Me thinks they've maxed out their appeal as a safety school for the Chicago suburbs (currently around 25-30 percent of their incoming freshman classes), and they've never been able to duplicate their success there in other regions around the country. And they're too arrogant to start accepting some Ohio kids that they now reject who would most likely pay full tuition, so the budget crunch is on. Also, for all their arrogance, their fundraising is nothing special--endowment is currently smaller than Ohio's, less than half UC's and a tenth of OSU's.
Miami is 2.5 hours closer to Chicago, a place that is basically NYC level cultural amenities at half the cost of living. People from there don't exactly want to relocate to Columbus like they do in Ohio. Its families that make their college decisions on the USNWR rankings. They've added more and more private schools to those rankings in recent years which is good for them put pushing the publics that have benefited from the USNWR down. Then it gets to be like why do I want to pay so much money to go out-of-state to attend the 125th rated school? That could be a disaster for Miami if they lost the Chicago kids.
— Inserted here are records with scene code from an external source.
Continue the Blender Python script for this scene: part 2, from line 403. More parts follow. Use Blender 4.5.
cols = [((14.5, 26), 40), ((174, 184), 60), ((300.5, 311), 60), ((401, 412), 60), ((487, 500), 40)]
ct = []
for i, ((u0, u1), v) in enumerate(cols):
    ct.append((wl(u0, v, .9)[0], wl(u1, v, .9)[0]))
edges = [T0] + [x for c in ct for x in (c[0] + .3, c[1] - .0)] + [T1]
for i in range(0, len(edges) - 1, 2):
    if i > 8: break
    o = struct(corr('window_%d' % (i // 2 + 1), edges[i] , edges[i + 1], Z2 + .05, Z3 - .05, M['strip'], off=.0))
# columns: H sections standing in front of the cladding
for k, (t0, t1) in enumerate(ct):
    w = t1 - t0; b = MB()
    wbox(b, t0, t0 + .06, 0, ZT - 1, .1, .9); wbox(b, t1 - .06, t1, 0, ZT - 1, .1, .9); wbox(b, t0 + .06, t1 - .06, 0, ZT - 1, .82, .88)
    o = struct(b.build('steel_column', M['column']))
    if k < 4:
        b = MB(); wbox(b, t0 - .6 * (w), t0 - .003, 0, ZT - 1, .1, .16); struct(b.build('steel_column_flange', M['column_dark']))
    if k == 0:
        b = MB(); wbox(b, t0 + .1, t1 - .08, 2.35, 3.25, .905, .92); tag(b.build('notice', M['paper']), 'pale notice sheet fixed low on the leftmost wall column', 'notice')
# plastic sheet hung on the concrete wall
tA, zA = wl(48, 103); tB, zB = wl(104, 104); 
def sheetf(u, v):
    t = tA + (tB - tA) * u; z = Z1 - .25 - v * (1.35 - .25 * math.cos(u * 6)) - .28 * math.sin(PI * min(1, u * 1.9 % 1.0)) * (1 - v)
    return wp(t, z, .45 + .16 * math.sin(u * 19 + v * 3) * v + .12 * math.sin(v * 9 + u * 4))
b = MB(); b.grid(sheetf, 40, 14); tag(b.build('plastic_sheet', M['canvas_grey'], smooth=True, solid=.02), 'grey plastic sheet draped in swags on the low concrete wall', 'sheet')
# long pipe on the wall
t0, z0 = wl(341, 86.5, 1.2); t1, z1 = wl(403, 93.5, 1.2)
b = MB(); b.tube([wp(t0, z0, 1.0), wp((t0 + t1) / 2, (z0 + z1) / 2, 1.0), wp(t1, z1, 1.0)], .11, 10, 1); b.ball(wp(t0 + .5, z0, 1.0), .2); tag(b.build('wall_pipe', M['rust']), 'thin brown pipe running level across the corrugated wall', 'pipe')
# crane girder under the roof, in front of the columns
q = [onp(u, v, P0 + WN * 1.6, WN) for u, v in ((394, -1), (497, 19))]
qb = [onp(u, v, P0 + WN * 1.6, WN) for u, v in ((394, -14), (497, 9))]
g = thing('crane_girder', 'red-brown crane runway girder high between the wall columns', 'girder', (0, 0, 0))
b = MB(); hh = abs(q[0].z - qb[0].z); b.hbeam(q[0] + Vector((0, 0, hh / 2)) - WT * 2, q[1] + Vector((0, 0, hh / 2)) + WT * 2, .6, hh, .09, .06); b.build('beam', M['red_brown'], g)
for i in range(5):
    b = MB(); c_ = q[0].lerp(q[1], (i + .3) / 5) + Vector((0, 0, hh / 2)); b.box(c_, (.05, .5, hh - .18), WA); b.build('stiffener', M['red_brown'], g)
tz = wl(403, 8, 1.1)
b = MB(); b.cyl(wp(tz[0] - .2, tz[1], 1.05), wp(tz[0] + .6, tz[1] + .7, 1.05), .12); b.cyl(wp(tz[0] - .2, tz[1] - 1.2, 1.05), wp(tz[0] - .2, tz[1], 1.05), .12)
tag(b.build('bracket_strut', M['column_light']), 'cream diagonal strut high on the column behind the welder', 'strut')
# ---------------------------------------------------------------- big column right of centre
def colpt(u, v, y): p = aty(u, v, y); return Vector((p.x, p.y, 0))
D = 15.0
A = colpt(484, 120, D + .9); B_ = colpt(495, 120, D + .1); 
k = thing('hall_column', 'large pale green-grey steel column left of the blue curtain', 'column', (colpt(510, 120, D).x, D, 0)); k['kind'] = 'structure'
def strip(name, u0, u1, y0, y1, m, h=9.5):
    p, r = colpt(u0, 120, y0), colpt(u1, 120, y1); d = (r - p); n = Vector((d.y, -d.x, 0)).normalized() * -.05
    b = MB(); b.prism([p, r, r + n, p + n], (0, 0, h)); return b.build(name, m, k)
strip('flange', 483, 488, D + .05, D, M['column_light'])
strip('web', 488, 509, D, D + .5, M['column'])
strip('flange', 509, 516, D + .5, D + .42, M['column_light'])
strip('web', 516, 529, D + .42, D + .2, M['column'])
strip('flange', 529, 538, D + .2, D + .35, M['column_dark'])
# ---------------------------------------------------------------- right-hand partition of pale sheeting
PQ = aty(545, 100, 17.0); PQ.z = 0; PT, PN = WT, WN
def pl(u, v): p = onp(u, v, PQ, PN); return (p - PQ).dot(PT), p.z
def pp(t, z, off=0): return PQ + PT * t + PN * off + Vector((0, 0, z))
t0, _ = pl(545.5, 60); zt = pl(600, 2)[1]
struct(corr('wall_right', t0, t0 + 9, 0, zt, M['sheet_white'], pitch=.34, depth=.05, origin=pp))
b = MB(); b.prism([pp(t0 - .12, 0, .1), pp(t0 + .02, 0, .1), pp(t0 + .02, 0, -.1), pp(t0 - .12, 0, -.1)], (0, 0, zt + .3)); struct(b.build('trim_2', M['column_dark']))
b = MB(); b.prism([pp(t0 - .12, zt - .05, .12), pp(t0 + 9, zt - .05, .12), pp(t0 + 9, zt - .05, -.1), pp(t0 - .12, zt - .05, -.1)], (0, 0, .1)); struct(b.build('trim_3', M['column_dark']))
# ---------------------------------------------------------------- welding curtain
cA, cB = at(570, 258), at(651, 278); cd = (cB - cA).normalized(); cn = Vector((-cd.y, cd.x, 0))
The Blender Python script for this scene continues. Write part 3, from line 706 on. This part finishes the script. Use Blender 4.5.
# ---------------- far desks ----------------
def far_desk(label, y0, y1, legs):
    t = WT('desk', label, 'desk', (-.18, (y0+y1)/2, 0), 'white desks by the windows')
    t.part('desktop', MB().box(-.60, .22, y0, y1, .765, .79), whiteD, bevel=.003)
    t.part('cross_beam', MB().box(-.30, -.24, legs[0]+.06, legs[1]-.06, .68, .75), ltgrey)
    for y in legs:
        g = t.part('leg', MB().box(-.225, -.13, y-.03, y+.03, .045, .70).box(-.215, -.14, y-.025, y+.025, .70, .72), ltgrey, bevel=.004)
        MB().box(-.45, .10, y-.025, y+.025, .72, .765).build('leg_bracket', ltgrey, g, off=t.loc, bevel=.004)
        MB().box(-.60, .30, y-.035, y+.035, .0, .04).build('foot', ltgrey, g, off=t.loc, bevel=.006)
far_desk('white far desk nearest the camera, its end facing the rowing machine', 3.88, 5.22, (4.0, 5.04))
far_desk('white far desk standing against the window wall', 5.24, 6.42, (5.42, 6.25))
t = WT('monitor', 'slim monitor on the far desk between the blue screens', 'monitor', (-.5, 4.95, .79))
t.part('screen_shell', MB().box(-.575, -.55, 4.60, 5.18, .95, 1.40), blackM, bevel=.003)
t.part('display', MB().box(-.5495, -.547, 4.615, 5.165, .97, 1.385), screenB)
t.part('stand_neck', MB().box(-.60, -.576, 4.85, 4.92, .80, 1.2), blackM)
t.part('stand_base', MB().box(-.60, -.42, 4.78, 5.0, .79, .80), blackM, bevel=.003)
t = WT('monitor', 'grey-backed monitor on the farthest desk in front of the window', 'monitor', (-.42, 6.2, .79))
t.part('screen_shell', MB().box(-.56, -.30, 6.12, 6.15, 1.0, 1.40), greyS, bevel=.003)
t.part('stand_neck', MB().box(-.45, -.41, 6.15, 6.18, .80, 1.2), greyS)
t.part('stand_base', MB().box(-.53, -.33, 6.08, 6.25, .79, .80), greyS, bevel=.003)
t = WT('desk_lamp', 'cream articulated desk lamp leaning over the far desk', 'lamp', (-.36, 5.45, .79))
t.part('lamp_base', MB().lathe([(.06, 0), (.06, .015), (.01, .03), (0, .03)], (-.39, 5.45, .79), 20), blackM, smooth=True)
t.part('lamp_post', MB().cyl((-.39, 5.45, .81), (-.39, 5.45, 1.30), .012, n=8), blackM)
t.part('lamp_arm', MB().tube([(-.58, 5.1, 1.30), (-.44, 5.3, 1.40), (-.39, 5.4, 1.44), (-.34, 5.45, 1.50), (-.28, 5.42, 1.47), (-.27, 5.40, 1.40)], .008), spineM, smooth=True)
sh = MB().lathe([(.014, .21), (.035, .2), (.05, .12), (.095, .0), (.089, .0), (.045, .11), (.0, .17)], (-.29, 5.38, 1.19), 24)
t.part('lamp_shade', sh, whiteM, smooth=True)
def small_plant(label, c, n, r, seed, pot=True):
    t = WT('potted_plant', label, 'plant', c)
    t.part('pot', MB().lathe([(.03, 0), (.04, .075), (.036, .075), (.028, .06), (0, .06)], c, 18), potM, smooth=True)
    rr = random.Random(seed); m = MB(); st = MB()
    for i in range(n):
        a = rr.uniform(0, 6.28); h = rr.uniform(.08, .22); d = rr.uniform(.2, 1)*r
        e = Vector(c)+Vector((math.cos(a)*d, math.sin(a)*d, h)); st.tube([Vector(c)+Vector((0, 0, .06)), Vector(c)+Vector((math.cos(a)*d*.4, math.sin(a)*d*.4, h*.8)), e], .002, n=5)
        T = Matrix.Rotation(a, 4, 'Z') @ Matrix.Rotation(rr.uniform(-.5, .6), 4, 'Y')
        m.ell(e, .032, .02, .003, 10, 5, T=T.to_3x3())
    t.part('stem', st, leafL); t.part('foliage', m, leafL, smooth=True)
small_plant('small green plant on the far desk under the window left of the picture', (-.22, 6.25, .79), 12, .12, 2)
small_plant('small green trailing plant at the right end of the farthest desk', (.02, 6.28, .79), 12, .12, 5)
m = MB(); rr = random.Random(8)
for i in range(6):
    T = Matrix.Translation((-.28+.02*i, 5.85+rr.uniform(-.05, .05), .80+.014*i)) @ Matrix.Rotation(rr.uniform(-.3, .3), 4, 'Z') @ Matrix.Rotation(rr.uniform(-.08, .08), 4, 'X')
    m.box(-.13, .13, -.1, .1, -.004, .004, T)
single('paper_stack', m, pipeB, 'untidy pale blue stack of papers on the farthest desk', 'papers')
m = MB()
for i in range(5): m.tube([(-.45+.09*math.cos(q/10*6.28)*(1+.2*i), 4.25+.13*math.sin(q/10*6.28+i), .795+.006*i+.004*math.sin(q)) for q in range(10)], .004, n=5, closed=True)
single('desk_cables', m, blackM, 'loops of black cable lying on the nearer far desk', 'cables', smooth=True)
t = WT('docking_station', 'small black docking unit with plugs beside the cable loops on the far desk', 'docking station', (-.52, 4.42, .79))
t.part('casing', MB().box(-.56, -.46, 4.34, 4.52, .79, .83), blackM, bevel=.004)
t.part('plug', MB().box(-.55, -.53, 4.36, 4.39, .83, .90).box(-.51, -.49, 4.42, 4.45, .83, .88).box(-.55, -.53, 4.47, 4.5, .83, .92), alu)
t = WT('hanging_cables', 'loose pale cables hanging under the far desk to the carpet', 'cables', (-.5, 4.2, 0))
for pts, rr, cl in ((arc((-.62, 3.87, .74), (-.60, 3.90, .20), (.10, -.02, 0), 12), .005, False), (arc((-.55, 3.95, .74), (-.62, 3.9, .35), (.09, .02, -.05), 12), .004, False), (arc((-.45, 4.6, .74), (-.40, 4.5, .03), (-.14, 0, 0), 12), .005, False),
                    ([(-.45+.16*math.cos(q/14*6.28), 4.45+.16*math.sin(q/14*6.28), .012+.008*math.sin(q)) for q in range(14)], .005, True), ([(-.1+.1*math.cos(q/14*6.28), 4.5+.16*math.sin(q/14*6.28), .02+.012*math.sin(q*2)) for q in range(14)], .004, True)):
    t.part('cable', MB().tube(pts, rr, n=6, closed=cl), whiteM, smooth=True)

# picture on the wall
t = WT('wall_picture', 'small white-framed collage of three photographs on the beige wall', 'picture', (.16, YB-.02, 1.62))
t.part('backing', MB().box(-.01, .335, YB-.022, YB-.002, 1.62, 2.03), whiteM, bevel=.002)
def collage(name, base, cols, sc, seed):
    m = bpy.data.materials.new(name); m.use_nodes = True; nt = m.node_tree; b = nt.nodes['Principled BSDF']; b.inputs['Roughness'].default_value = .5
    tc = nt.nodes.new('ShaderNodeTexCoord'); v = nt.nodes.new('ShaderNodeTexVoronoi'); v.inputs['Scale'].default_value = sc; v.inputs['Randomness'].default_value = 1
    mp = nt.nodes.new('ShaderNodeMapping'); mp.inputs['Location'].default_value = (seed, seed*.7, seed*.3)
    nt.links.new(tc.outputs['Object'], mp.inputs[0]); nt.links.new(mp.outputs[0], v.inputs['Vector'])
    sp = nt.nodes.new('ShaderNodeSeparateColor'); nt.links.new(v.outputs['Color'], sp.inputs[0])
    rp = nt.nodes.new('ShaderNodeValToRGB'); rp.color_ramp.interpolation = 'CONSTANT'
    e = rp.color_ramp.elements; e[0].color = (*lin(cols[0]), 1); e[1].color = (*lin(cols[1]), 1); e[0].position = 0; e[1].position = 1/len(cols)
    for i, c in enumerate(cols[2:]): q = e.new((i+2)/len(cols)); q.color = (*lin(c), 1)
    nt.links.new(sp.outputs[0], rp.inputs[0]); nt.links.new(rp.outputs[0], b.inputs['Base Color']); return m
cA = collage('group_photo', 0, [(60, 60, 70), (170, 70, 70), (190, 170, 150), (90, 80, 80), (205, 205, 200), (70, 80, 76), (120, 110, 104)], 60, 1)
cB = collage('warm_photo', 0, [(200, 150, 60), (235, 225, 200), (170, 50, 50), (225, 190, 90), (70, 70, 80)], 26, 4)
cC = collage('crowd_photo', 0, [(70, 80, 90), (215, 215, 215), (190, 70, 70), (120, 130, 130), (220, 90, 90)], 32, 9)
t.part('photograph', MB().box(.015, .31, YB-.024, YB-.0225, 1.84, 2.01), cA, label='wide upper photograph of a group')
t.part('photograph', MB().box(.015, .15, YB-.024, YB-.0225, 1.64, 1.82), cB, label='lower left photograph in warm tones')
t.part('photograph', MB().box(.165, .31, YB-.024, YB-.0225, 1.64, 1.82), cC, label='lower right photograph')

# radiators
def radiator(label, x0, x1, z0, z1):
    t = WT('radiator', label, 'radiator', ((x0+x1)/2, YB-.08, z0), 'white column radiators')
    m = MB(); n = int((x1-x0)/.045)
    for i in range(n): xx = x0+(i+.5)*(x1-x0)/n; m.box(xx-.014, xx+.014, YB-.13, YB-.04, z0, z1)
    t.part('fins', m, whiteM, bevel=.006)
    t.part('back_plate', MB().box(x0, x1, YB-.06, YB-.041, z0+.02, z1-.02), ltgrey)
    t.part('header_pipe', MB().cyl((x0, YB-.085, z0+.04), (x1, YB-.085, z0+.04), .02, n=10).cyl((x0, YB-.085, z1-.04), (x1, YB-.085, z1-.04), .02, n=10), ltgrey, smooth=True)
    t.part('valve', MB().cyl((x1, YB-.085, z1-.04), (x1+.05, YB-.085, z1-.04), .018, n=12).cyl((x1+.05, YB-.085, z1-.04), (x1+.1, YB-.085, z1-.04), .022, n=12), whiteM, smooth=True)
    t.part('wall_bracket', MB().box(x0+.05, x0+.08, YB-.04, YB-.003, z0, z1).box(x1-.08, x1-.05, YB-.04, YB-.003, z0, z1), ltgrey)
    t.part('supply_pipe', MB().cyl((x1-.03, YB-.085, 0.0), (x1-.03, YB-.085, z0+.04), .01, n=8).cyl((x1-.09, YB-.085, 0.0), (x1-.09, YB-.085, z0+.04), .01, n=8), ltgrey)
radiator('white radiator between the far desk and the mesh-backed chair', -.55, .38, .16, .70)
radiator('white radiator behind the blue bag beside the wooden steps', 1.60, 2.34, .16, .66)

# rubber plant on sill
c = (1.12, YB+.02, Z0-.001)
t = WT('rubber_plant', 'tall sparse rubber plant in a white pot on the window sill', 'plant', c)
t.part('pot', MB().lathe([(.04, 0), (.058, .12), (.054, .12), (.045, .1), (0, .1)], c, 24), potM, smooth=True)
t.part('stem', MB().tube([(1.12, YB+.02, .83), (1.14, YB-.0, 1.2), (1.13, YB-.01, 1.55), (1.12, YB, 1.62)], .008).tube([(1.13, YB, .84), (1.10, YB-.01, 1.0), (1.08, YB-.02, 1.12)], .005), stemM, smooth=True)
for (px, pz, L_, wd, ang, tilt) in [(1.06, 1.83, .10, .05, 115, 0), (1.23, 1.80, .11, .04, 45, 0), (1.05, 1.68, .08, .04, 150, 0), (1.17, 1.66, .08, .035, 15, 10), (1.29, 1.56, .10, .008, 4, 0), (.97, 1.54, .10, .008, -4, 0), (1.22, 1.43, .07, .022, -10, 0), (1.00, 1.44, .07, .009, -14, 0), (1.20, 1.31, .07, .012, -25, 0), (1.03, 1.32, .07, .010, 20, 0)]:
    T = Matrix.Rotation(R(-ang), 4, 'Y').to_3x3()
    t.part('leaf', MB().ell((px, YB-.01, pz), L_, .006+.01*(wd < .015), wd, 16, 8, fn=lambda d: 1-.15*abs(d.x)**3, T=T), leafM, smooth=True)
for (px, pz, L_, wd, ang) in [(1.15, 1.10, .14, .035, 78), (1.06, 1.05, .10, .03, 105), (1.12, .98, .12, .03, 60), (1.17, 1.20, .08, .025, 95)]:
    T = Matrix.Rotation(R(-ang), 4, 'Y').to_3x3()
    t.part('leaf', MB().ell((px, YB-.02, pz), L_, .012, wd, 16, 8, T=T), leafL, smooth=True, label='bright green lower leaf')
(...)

As hard as they try, they've never been able to replicate that Chicago success in other parts of the country, and they're about to fall out of the top 100 in USNWR. As hard as they bang that 35 year old book, I just don't see that as meaning much to kids and their parents today. It really is pathetic the way they cling to it (
http://miamioh.edu/publicivy/what-is-a-public-ivy/index.html ). I guess it's probably because it's all they have. I hardly doubt that any of the other schools on that list (except Vermont perhaps) haven't mentioned it for a couple of decades.